The UK is about to get its most significant piece of agricultural legislation since 1947. Reacting to wartime shortages, the 1947 Agriculture Act prioritised food production and ushered in the era of intensive farming. After 1973, when the UK joined what was then the European Economic Community, Britain’s farm policy was moved into alignment with the Common Agricultural Policy, made and shared by all Member States. Now, as the UK leaves the EU, it must set a new legal framework for farming, which will determine how farm land is used, what is produced, and in what ways.
In 2018, in preparation for the new Act, Defra produced a consultation document on agricultural policy. Health and Harmony: the future for food, farming and the environment in a green Brexit asserts that in future the principle of ‘public money for public goods’ will be the ‘cornerstone’ of farm policy. It includes examples of the public goods that may be supported: improved soil quality, public access to nature, ‘enhanced beauty’, bee health. Human health is not mentioned except as an indirect benefit of clean air and water, access to green space and controlled use of farm antibiotics and pesticides. It is not recognised, much less celebrated, as an attribute of food.

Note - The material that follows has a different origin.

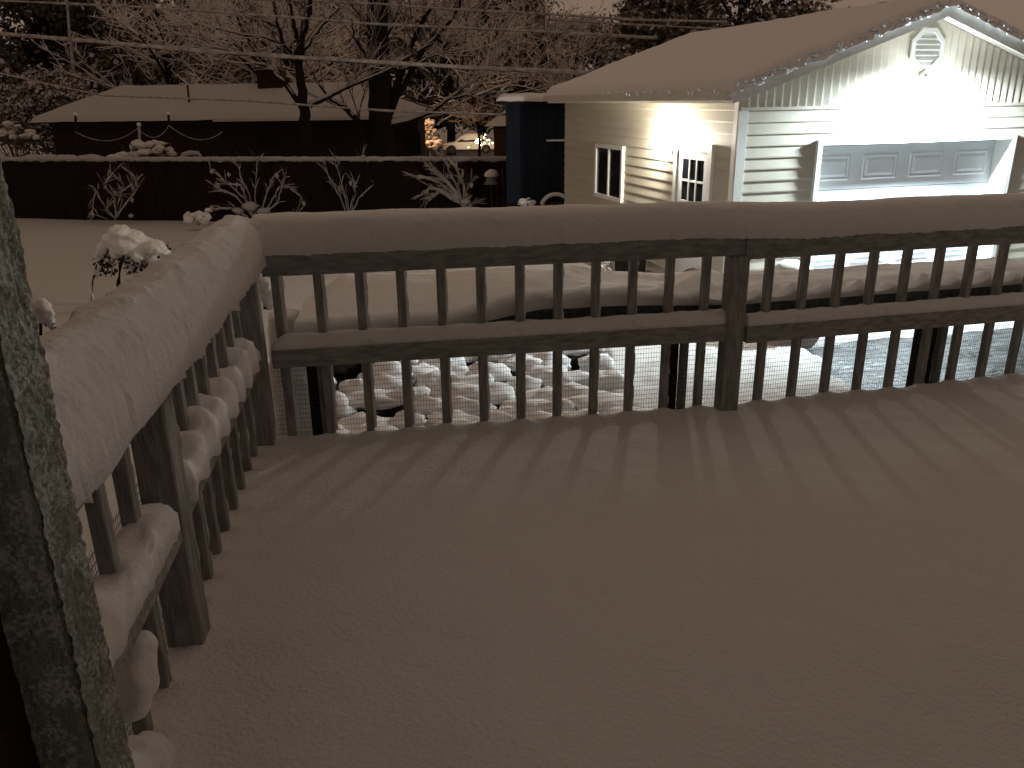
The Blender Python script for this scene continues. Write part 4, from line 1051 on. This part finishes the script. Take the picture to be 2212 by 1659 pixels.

This seems a serious omission, given that for many people the self-evident primary purpose of agriculture is to provide the food necessary to support healthy people. Without doubt, agricultural policy has enormous potential either to boost or to undermine public health, with significant related benefits or costs to the economy. For example, by providing subsidies, other incentives or via research support, or by removing ‘perverse incentives’ (which have the opposite effect to what is intended), agricultural policy can encourage the production of the crops we are recommended to eat more of (such as pulses, vegetables and fruit). It can discourage production of the things we are recommended to eat less of (such as red meat, sugar and highly processed foods dependent on cheap commodity ingredients). And it can provide clear signalling to favour production methods shown to be least damaging to public health, for example by limiting the use of harmful chemicals.
The term ‘public goods’ rings alarm bells. It does not simply mean ‘something that is good for the public’. It has a specific, useful but narrow meaning in economics, where a ‘public good’ is something that is ‘non-excludable’ and ‘non-rivalrous’, which means no one can be excluded from its use and the use by one person does not diminish the availability of the good to others. Public goods are thus things that cannot be provided by markets (because no-one can make a profit from selling them), hence the need for pubic subsidy. Economists argue that public health does not easily fit these criteria (but then, neither does public access to private land, so the Government’s own interpretation of the term is clearly flexible). It is also argued that public health is hard to trace back to agriculture: there are too many intervening processes that can render agricultural products more or less healthy, so specifying health as a desired outcome or criterion for incentives would be complicated.
Whatever the reason for omission, it was widely observed that beyond the title, Health and Harmony made almost no reference to human health. But there is a real risk here that if public health is not explicitly recognised as a valid criterion for deciding which purposes agricultural policy should support, it may be ‘defined out’ of future debate. Decision makers will find it harder to recognise public health benefits as important criteria when devising policy or allocating funding; and individual farmers who try to ‘farm for health’ will find it harder to justify their practices or find a market for their products. This will inevitably jeopardise efforts to achieve more coherent farming, food and health policy that leads to more sustainable agriculture and land use.
As agricultural policy develops over the coming months, the FRC Brexit Workstream will be following its progress to assess how (or whether) it supports and prioritises public health. Our argument is that public health should be the cornerstone of integrated agriculture and food policy.